Özetlediğim TDV maddesinde “bu kuralın uygulama sahası içtihada dayalı hükümlerdir, hakkında nas (âyet, hadis) olan konularda uygulanamaz” deniyor. Bu görüşe katılmamız mümkün değildir. Örneklerin çoğunda nas bulunduğu halde zaruret ve umûmî belvâ kuralı uygulanmıştır. Birini hatırlatalım: Nur suresindeki âyet, nikâhsız bir kimsenin karşı cinsin avret yerlerine bakmasını yasaklıyor; doğum, tedavi, gerekli kontrol, dini hükümlere riayet etmeyenlerle edenlerin karışık yaşamak durumunda oldukları toplumlarda maksat dışı göze çarpmalar… nas bulunduğu halde adı geçen kuralın uygulandığına örneklerdir.

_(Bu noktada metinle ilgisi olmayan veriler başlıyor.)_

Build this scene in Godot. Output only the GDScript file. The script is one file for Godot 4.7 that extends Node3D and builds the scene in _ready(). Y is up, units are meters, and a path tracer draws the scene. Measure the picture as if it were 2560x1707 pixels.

Âlimlerin Sultanı diye anılan büyük Şâfiî fakih İzzüddin b. Abdisselam (v. 660/1262), Kavâ’idu’l-Ahkâm isimli eserinin “Ivazlı akitlerle ilgili kaidelerin istisnaları” bahsinde şöyle diyor:
“Haram yeryüzüne öyle yayılsa ki, artık helâl bulunamaz hale gelse, ihtiyaç kadar haramı kullanmak, bundan faydalanmak caiz olur. Bu durumda haramdan faydalanmak, zarûret hallerine bağlı değildir; çünkü haramdan faydalanmak zarûrete bağlı kılınırsa giderek Müslümanlar zayıflar, düşmanlar İslâm topraklarını istilâ ederler, insanlar, âmme menfaatini ayakta tutan zanâat ve meslekleri yapamaz hale gelirler. Bu durumda haram maldan, ihtiyacın ötesinde -lüks ve refah seviyesinde- istifade edilemez, ama ihtiyaç kadar istifade edilebilir… Zarûret bir kimseyi, halkın malını gasp etmeye mecbur bıraksa onun için bu caiz olur; hatta açlık, soğuk, sıcak gibi bir sebeple öleceğinden korksa, bu ihtiyaçlarını karşılayacak malı gasp etmesi gerekli hale gelir. Bir kişiyi hayatta bırakmak için bu gerekli olursa, binlerce hayatı kurtarmak için gerekli olmaz mı? İçinde Allah’ın makbul kullarının da bulunması muhtemel olan toplumu ayakta tutmak, bir kişinin zarûretini gidermekten daha önemlidir ve ona tercih edilir… (Kavâ’du’l-Ahkâm, Mısır, 1934, c. II, s. 180-181).